HC denies bail to NRI Ahmed Buhari in Rs. 564.48 crore money laundering case

Observing that jail is the norm and bail is an exception under certain enactments such as the Prevention of Money Laundering Act (PMLA) of 2002, the Madras High Court on Monday denied bail to Non Resident Indian (NRI) Ahmed A.R. Buhari accused of having cheated several public sector power companies by supplying inferior quality coal at inflated prices and laundering the over invoiced money through shell companies.

Justice G. Jayachandran said, the allegation levelled by the Directorate of Enforcement (ED) against the petitioner was that he had supplied inferior quality coal of Indonesian origin by routing them through his shell companies at Dubai. The money siphoned off was transferred to offshore entities in UAE, British Virgin Islands and Mauritius and brought back to India as equity investment in his Indian entity Coastal Energen Private Limited.

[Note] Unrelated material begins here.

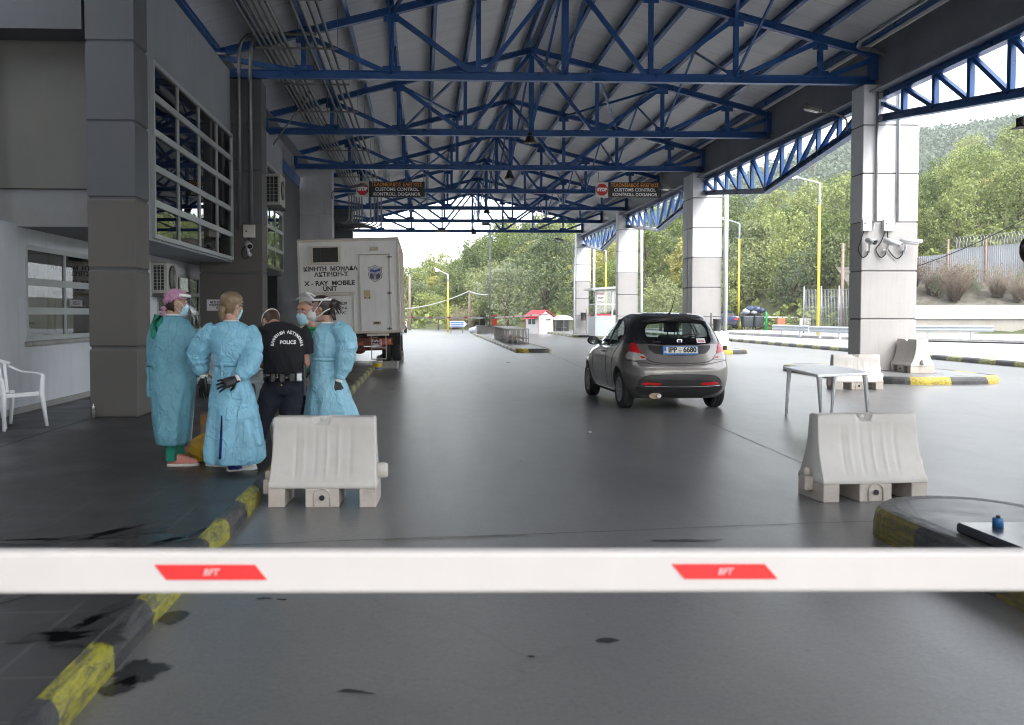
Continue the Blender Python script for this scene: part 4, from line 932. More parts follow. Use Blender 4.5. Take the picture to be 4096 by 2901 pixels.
p = atX(601, 458, WX); ac_unit('air conditioner mounted high on the wall beside the upper window bay', WX, 26.9, 4.5, H=0.85, D=0.44, L=0.95)
# ------------------------------------------------------------------ things on the platform round the people
CARD = mat('brown_cardboard', (0.36, 0.24, 0.14), 0.8, var=0.1); TAPE = mat('orange_tape', (0.50, 0.22, 0.05), 0.5)
bx = thing('cardboard_box', 'tall brown cardboard box standing behind the yellow bag', 'box', (-2.03, 9.35, PZ), R(8))
MB().b2((-0.10, -0.14, 0), (0.16, 0.14, 0.40)).build('carton', CARD, bx, bevel=0.004); MB().b2((-0.103, -0.143, 0.30), (0.163, 0.143, 0.385)).build('tape_band', TAPE, bx)
bag_m = bpy.data.materials.new('yellow_bin_bag_film'); t = NT(bag_m); p_ = t.obj(); vn = t.n('ShaderNodeTexVoronoi'); vn.inputs['Scale'].default_value = 14; t.l(p_, vn.inputs['Vector'])
t.bsdf(t.ramp(t.noise(p_, 5, 5), [(0.3, (0.50, 0.27, 0.01)), (0.7, (0.72, 0.43, 0.02))]), 0.25, 0, t.bump(t.math('ADD', vn.outputs['Distance'], t.noise(p_, 22, 5, 0.7)), 0.9, 0.03))
g_ = MB(); rings = []
for i, (r, z) in enumerate([(0.17, 0.0), (0.215, 0.03), (0.225, 0.09), (0.20, 0.16), (0.15, 0.21), (0.09, 0.245), (0.03, 0.26)]):
    rings.append([V(((r * 1.05 + 0.045 * nz(3 * math.cos(a), 3 * math.sin(a), z * 14)) * math.cos(a), (r + 0.045 * nz(3 * math.cos(a) + 5, 3 * math.sin(a), z * 14)) * math.sin(a), max(0, z + 0.03 * nz(4 * math.cos(a), 4 * math.sin(a), 7 + z * 9)) if i else 0)) for a in (2 * math.pi * k / 40 for k in range(40))])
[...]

During the course of investigation, the ED sleuths had asked the petitioner to furnish bank account statements of the offshore companies involved in the transaction, the original invoices raised by the Indonesian coal miners to his Dubai based entities and books of accounts of his foreign entities located in Mauritius and British Virgin Islands. The petitioner was reluctant to part with those crucial documents and had given evasive replies.

The judge agreed with Additional Solicitor General R. Sankaranarayanan, assisted by ED’s Special Public Prosecutor N. Ramesh, that since the petitioner was reluctant to handover the documents which were essential for investigation, his mere presence for inquiry would not tantamount to cooperation. “To collect those documents, the confinement of the petitioner is inevitable, else he may secret away the documents,” the judge wrote.

Further, stating that the petitioner had very fragile roots in the country as against his strong connections abroad, Justice Jayachandran said, his previous appearances before the investigating officer as and when it was convenient for him do not indicate that his presence could be secured if he decides to leave the country forever.

The court took note that it was the Directorate of Revenue Intelligence (DRI) which had, in 2017, first suspected the petitioner was involved in supplying coal to public sector power generation companies at artificially inflated import price. The inflated price was remitted from India to the intermediary firms abroad which in turn remit only the actual price to the suppliers of the Indonesian coal and the balance was allegedly siphoned off.

Subsequently, in 2018, the Central Bureau of Investigation (CBI) too registered a case against him on similar charges but a final report was yet to be filed. It was on the basis of the CBI’s case that the ED had begun its own independent investigations and arrested the petitioner, who also runs a 1200 MW Mutiara thermal power plant in Thoothukudi and sells power to Tangedco, on March 3.

Though the ED had provisionally attached Rs. 6,730.68 crore worth properties belonging to the petitioner in February 2020, the provisional order lapsed after 180 days since it was not confirmed as per procedures contemplated under the PMLA.